Değişim bir gecede olmuyor. Yıllar alan zorlu bir uğraş. Birleşmeden bu yana geçen dönem içerisinde biz çalışanlarımıza, onlara ihtiyacımız olduğunu ve onları önemsediğimizi gösterdik. İhtiyacımızı, onları bu yeni "dünyaya" dahil etmek için elimizden gelenin en iyisini yaparak, eğitim ve gelişme olanakları sağlayarak göstermeye çalıştık. Bunu da geliştirilmiş ücret politikaları, sosyal haklar, yeni çalışma ortamları ve ofisleri yaratarak gösterdik.
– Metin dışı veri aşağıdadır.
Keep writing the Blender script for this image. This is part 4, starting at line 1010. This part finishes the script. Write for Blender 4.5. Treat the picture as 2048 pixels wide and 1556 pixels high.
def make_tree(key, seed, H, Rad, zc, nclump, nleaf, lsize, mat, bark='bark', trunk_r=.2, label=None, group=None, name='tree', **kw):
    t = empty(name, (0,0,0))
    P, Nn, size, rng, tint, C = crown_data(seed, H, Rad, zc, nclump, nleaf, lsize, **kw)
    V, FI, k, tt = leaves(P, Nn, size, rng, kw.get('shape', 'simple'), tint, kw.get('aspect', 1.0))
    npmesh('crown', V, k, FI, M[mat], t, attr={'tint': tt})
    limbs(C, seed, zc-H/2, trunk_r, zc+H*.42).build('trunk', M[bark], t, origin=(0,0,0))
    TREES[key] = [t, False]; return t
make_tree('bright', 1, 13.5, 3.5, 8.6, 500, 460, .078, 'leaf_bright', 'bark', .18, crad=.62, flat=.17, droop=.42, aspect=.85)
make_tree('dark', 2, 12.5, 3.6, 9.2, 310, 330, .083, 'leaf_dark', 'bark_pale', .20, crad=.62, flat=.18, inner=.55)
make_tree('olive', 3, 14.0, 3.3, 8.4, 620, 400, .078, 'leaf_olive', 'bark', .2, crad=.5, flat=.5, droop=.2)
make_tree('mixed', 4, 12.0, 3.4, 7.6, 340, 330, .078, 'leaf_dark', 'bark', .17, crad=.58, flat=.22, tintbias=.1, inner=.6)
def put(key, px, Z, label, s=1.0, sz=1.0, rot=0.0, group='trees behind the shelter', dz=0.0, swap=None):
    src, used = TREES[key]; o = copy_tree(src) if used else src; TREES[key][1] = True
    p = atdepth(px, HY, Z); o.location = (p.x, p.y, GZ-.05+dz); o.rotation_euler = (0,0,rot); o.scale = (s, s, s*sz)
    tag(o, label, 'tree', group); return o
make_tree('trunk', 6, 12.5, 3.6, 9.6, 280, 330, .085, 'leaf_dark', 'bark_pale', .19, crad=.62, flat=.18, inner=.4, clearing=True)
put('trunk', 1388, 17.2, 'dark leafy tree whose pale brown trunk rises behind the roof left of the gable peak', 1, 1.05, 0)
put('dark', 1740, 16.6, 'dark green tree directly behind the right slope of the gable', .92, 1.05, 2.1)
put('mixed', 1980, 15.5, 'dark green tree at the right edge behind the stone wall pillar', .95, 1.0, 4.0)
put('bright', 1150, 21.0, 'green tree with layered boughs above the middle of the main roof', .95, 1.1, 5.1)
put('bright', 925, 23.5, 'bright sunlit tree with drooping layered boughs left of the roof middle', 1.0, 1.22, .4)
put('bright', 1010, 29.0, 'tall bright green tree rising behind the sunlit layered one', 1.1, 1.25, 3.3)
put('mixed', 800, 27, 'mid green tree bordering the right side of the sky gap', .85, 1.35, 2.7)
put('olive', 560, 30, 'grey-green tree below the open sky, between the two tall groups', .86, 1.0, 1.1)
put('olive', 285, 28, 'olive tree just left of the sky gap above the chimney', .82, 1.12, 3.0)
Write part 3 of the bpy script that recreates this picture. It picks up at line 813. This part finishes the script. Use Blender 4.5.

Bu süreç içerisinde karşılıklı bir güven ortamı doğdu ve değişim için gerekli olan temelde bir adım daha öne gitmeyi başardık.
TMI'ın dünyadaki birçok ülkede ve ayrıca Türkiye'de önde gelen büyük firmalara verdiği başarılı “Önce İnsan” eğitiminden haberdardık. TMI, aynı zamanda Philip Morris Türkiye için de çeşitli eğitimler gerçekleştirmişti. İnsan konusunda aynı felsefeyi paylaşan bu iki firma doğal olarak buluştu. şu ana kadar seminerlere katılmış olan çalışanlarda izlediğimiz değişiklik son derece keyif vericidir. Önce İnsan Seminerleri’ne yerli, yabancı tüm yöneticilerimiz ile Alma Ata'da uzun dönemli çalışan yabancı danışmanlarımız da katılıyorlar.